Duas ilhotas que quase nada tem, nem gente, mas cuja presença inglesa dói na
alma portenha. A invasão ocorreu de sopetão e a população do país embarcou com
coração e alma na aventura. A popularidade de Galtieri subiu acima de 90% e até
os grupos clandestinos de esquerda se alistaram na luta contra os “imperialistas
ingleses”.
Galtieri
jamais imaginava que a Inglaterra respondesse. Os argentinos acreditavam em um
suposto apoio americano à ocupação das ilhas. Dizia o acordo da OEA que todos
os países membros apoiariam um integrante que se envolvesse num conflito e os
americanos, até aquele momento, sempre olharam com bons olhos não apenas a
ditadura argentina, mas todas as outras ditaduras de direita do continente
sul-americano, com exceção dos quatro anos de governo Carter.
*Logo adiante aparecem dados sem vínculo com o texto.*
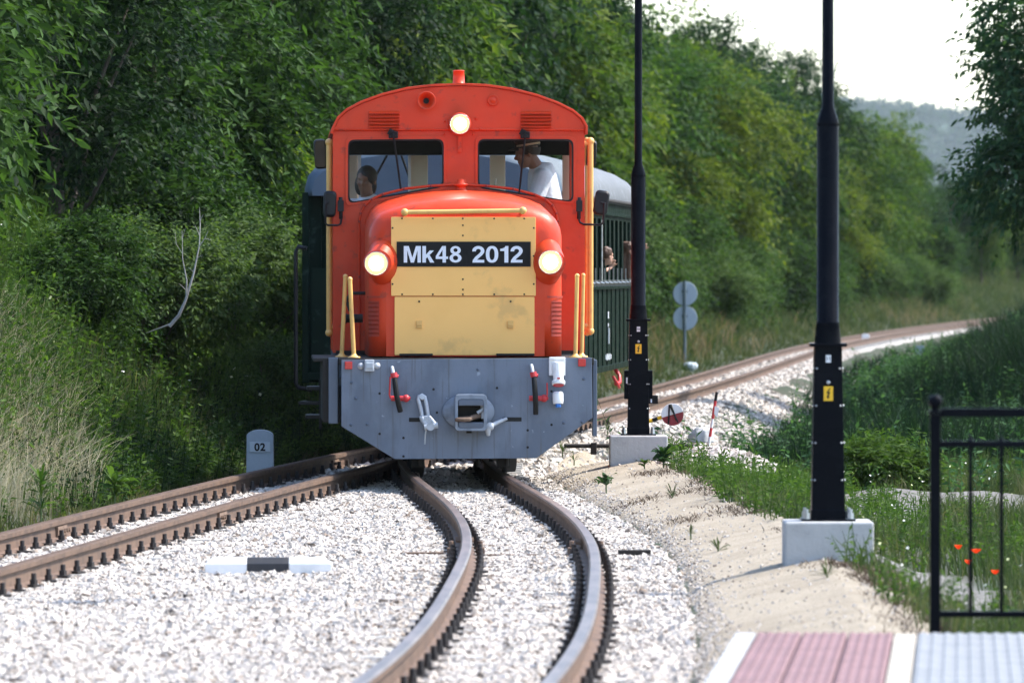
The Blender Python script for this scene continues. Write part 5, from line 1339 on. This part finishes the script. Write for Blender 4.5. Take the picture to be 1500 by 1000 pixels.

Reagan, seu
sucessor, obviamente não cumpriu o acordo da OEA e apoiou incondicionalmente o
Reino Unido de Margareth Thatcher. Foi seguido por Pinochet, que permitiu
inclusive que os britânicos usassem o território chileno como base área, e, de
forma mais implícita, pelo Brasil, que liberou seu espaço aéreo e naval aos
europeus.
O
ditador argentino terminou seu discurso em 02/04/1982 com a frase “Que venham
os ingleses”. E eles foram. Com tudo. Margareth Thatcher passava por um período
conturbado em seu governo e nada como um conflito com um país claramente mais
fraco e agressor para garantir uns pontinhos de popularidade. Não houve guerra,
mas sim massacre. Menos de três meses depois da invasão a Argentina estava
humilhantemente derrotada. A autoestima de seu povo foi para o chão, junto com
a moral dos soldados derrotados e da Junta Militar, que não sobreviveria mais
um ano. Era um país em frangalhos.
Quis
o destino que quatro anos depois, em 22/06/1986, Argentina e Inglaterra se
encontrassem em um jogo de Copa do Mundo. Futebol é algo irrelevante perto de
uma guerra, mas não naquele dia, não para os argentinos. O nervosismo tomou
conta de Buenos Aires nos dias e horas que antecederam aquela partida. Ninguém
queria pensar como seria o dia posterior a uma possível nova derrota para os
ingleses. Ninguém imaginava também o que estava para acontecer.
O
primeiro tempo do jogo foi tenso, com brigas nas arquibancadas, cantos
provocativos da torcida inglesa e muita porrada no meio de campo. No segundo
tempo, os cinco minutos de glória. Aos 6 minutos, um baixinho acima do peso que
jogava pela Argentina tentou uma jogada que deu errado, a bola ricocheteou e
sobrou no alto para uma dividida entre este gordinho e o goleiro inglês de
quase dois metros. O baixinho, que jamais ganharia esta dividida, foi com a mão
na bola, que entrou, e saiu comemorando sem olhar para o lado. Todo estádio viu
a mão na bola, menos juiz e bandeirinha. O gordinho havia trapaceado contra os
ingleses. Isto é errado, mas não naquele dia. Nada poderia ser mais gostoso
para um argentino do que ver ingleses enfurecidos, sentindo-se enganados por um
portenho. A humilhação da guerra já era menor. Cinco minutos depois, porém, o
que já era gostoso tornou-se uma hecatombe, uma nova histeria coletiva. O mesmo
baixinho que era odiado pelos imperialistas enganados, driblou sete ingleses enfurecidos,
deixou dois inclusive no chão e fez o gol mais bonito da história do
campeonato. É impossível para quem não é argentino entender o que aqueles cinco
minutos representaram para a autoestima do país. Ver um portenho primeiro
enganar os ingleses com sua malícia e depois humilhá-los com seu talento lavou
a alma de um povo. Futebol é algo insignificante. Mas não aquele dia. A Argentina
ganharia o jogo e o campeonato, mas são estes cinco minutos que criaram um
mito. Diego Armando Maradona, o baixinho gordo que fez os vilões ingleses
chorarem por um dia enquanto os argentinos celebravam. Aquele dia representou
um novo início para o país. O luto havia acabado.
Para
quem gosta de história, o vídeo abaixo mostra imagem de 1982 de um programa da
TV argentina durante a guerra, chamado “24 horas pelas Malvinas”. Era uma
espécie de Teleton para arrecadar fundos para os soldados. Nele, Maradona
aparece fazendo uma contribuição em dinheiro. A maior contribuição, no entanto,
ele daria 4 anos depois. O povo argentino é eternamente grato.